I have a few quick questions about NFAs and DFAs.
Is any automaton with epsilon transitions always a NFA?
Is any automaton with two paths for the same symbol from a state always a NFA? Ex. Say state 1 has two paths for input "a", is this a NFA no matter what?
(Not sure if this will make sense) Say we have a NFA with a state "q0" from this state you can take epsilon or "1" to state "q1" (no other transitions). If we were to convert this NFA to a DFA, is it possible that you could get to state "q1" from "q0" with some input other than epsilon or "1"? (an answer to a quiz question showed this, not sure how it is possible)

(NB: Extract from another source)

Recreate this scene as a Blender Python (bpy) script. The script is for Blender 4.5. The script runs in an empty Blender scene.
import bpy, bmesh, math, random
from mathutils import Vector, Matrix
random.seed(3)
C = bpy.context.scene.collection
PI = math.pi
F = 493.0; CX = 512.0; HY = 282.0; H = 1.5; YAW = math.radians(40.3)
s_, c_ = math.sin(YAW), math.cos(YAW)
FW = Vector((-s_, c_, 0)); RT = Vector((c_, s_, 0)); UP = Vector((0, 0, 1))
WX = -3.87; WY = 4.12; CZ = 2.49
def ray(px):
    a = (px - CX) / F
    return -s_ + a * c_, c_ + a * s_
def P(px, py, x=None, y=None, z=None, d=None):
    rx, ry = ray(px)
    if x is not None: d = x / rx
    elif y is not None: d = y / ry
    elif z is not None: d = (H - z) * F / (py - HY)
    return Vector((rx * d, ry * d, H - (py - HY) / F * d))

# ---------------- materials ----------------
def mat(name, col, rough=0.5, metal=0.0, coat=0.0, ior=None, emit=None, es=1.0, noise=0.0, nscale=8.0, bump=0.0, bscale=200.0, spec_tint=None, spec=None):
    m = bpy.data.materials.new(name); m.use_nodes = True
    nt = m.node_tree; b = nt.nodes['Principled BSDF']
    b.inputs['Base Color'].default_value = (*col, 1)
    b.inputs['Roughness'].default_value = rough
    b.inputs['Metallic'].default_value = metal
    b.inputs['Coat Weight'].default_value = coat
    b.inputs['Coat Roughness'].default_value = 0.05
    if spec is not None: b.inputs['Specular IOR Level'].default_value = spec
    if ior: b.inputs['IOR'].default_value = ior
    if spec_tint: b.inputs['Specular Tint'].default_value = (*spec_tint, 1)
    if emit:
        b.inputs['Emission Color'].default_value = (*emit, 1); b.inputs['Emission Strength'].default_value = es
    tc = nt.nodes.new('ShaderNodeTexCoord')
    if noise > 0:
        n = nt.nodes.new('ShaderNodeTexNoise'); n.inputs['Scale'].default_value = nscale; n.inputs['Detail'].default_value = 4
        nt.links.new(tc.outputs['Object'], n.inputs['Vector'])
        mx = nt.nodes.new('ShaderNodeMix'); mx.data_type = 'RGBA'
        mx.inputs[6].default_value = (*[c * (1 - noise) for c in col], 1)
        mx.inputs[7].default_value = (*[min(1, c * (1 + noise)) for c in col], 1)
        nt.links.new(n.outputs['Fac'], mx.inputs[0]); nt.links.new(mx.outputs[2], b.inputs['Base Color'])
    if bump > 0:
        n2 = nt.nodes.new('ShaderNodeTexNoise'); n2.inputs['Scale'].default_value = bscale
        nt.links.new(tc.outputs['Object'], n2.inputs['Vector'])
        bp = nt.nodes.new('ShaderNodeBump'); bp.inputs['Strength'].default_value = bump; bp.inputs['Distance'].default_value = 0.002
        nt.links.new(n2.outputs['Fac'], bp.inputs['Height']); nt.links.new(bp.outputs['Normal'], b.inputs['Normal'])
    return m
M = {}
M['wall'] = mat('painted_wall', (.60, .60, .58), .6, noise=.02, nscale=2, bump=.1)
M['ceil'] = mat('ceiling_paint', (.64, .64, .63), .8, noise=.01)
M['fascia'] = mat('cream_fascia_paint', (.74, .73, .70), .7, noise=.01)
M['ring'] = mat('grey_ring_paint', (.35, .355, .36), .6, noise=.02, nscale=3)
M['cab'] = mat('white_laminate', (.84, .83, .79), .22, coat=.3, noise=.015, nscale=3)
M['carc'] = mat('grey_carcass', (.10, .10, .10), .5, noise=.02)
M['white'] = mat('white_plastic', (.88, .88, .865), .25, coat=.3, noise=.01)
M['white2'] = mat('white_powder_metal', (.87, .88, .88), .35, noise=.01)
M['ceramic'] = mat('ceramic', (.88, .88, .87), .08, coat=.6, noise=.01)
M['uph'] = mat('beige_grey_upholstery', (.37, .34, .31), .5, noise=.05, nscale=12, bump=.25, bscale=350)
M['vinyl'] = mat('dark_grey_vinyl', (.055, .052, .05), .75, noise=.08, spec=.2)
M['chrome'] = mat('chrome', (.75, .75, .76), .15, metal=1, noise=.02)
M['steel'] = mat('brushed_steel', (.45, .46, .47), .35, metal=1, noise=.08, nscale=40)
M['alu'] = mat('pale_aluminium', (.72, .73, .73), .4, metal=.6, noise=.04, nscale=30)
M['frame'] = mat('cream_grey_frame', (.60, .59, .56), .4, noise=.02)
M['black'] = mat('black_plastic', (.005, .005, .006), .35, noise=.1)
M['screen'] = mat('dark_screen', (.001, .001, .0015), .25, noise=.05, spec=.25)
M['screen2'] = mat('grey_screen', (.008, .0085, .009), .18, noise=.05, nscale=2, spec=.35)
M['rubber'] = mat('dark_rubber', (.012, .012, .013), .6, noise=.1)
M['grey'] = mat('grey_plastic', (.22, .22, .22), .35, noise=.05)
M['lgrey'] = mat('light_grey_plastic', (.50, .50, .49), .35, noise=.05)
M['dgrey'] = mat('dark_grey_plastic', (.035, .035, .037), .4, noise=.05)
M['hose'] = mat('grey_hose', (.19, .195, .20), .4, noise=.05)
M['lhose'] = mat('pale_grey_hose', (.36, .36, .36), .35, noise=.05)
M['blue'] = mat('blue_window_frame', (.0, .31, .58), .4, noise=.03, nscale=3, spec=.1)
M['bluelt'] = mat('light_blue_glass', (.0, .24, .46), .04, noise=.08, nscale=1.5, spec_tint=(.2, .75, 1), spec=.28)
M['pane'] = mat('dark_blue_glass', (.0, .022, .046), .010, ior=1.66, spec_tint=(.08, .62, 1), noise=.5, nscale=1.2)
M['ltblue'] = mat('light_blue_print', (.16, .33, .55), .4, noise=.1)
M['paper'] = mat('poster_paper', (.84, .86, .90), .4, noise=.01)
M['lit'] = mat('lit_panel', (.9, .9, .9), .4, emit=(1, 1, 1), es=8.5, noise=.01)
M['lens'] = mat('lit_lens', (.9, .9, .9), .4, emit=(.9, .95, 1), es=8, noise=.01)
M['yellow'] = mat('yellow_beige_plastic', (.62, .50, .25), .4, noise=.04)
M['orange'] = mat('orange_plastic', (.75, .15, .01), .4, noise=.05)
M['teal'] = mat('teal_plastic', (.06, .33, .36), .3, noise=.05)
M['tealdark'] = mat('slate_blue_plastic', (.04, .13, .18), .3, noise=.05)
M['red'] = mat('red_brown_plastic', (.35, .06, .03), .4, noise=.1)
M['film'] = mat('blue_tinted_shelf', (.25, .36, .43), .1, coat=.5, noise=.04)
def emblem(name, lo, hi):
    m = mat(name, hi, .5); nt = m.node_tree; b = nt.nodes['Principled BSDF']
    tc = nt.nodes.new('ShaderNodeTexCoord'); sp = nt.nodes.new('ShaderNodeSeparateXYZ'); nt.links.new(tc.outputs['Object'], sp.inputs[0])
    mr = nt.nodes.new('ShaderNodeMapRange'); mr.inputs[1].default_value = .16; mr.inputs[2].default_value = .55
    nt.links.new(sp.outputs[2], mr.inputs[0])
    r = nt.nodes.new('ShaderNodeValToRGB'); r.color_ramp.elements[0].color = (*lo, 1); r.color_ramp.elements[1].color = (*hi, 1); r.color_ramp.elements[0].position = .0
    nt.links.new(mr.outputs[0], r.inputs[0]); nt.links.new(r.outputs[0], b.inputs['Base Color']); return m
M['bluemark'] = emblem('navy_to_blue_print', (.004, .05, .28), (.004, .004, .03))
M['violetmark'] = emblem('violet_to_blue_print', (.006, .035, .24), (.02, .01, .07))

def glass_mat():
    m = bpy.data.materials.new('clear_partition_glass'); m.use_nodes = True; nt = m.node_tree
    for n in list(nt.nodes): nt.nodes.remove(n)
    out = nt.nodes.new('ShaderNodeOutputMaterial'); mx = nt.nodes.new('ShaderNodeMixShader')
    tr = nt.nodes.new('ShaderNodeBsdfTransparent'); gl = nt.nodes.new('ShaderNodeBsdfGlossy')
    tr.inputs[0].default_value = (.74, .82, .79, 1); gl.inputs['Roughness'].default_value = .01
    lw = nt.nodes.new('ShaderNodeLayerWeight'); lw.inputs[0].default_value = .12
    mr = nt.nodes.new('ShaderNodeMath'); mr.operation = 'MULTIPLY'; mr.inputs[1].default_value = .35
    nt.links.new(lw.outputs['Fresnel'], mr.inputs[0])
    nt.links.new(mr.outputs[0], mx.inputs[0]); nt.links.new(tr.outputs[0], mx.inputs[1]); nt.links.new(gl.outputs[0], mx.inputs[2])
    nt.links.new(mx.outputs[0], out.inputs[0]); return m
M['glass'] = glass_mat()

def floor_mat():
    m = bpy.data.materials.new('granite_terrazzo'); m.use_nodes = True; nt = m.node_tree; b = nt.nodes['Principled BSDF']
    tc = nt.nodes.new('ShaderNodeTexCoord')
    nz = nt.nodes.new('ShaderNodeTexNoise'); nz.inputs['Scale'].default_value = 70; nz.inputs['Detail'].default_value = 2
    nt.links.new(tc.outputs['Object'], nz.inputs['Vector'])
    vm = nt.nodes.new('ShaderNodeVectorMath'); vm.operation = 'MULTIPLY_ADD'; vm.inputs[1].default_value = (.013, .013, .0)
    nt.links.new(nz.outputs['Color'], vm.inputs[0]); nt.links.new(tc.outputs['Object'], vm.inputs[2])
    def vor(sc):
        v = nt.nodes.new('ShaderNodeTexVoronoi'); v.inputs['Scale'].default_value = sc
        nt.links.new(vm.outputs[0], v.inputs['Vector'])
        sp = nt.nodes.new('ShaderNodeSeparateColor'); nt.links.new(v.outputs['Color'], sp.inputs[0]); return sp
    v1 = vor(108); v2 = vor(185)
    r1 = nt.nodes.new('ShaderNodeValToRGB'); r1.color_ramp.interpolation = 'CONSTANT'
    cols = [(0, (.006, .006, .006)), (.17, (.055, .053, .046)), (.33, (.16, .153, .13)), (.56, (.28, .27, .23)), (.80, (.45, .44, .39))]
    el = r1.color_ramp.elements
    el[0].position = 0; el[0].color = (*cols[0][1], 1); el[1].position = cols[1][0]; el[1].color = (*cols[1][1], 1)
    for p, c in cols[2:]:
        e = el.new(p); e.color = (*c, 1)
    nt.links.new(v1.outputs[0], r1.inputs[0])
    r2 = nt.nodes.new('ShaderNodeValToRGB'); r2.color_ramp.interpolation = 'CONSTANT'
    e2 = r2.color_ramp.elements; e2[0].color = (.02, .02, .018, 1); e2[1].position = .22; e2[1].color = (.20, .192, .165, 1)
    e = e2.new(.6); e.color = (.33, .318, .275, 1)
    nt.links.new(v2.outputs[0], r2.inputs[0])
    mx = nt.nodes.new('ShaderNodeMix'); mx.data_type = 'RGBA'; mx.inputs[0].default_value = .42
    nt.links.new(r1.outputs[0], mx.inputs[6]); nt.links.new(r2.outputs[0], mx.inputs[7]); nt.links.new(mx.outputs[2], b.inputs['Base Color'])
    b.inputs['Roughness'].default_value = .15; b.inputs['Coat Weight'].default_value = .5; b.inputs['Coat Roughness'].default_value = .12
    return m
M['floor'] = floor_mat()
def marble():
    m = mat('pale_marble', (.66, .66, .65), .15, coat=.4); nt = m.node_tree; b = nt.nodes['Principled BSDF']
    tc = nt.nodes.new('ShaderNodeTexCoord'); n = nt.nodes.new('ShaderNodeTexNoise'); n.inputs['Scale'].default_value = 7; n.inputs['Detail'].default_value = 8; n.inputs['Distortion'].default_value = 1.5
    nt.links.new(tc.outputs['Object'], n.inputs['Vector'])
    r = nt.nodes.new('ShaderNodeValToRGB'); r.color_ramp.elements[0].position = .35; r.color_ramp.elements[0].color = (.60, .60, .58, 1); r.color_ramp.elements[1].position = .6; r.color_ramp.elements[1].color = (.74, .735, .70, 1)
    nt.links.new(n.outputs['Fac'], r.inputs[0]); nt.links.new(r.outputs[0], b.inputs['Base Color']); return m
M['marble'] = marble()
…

yes, as soon as you have epsilon transition, you are a NFA (except if it is the only transition available, but then the state is useless).
Yes, this is the meaning of "Nondeterministic" in NFA
The question does not really make sense, because when you convert a NFA to a DFA, you don't get the same states, so the resulting DFA does not have states q0 and q1. If you take the standard powerset construction, it has states {q0} and {q1}, and then it is possible to go from one to the other with other than "1", for instance imagine you have in the NFA a loop labeled 1 from q1 to q1 and no other transitions (other than the ones you mentioned), then 11 takes you from {q0} to {q1} in the powerset DFA.
Also, notice for the record that any DFA is also a particular NFA, just as any square is also a losange.